Frank is another dreamer whose life is suddenly burned to the ground. More a disillusioned literature Ph.D. than an experienced financier, he had naively agreed to join his wife’s inheritance with his own personal guarantee of a college friend’s private equity partnership debt.

The business implosion and subsequent bankruptcy took all their assets. Francy, an orphaned European heiress, now finds herself homeless, still married to pleasant, witty Frank—who had failed to protect them from disaster.

The couple flees Manhattan to live at a desolate non-working Hudson Valley farm. Frank starts an artisanal brewery with a charismatic new eccentric friend. And, central to the heart of the story, he takes up fly fishing. A local doctor, perceiving Frank’s depression, prescribes that he gain some confidence through self-taught fishing.

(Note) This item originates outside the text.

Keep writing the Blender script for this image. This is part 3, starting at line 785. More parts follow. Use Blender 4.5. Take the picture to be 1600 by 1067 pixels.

Frank’s perceptions on the water are fresh and acute, sometimes colored by his memory of the words of famous writers, now painfully ironic in his life’s new context. ­ The novel weaves together fly fishing and life experiences that ultimately turn shockingly deadly.

And throughout, there is Francy’s story. Now in exile, she re-approaches painting with new and darkly complex emotional energy. Painting in reclusive concentration, she cuts Frank off, tacitly becoming her own woman. Her work’s enigmatic intensity attracts a wealthy neighbor who offers Francy a show in his Manhattan gallery and that attracts a great deal of trouble indeed.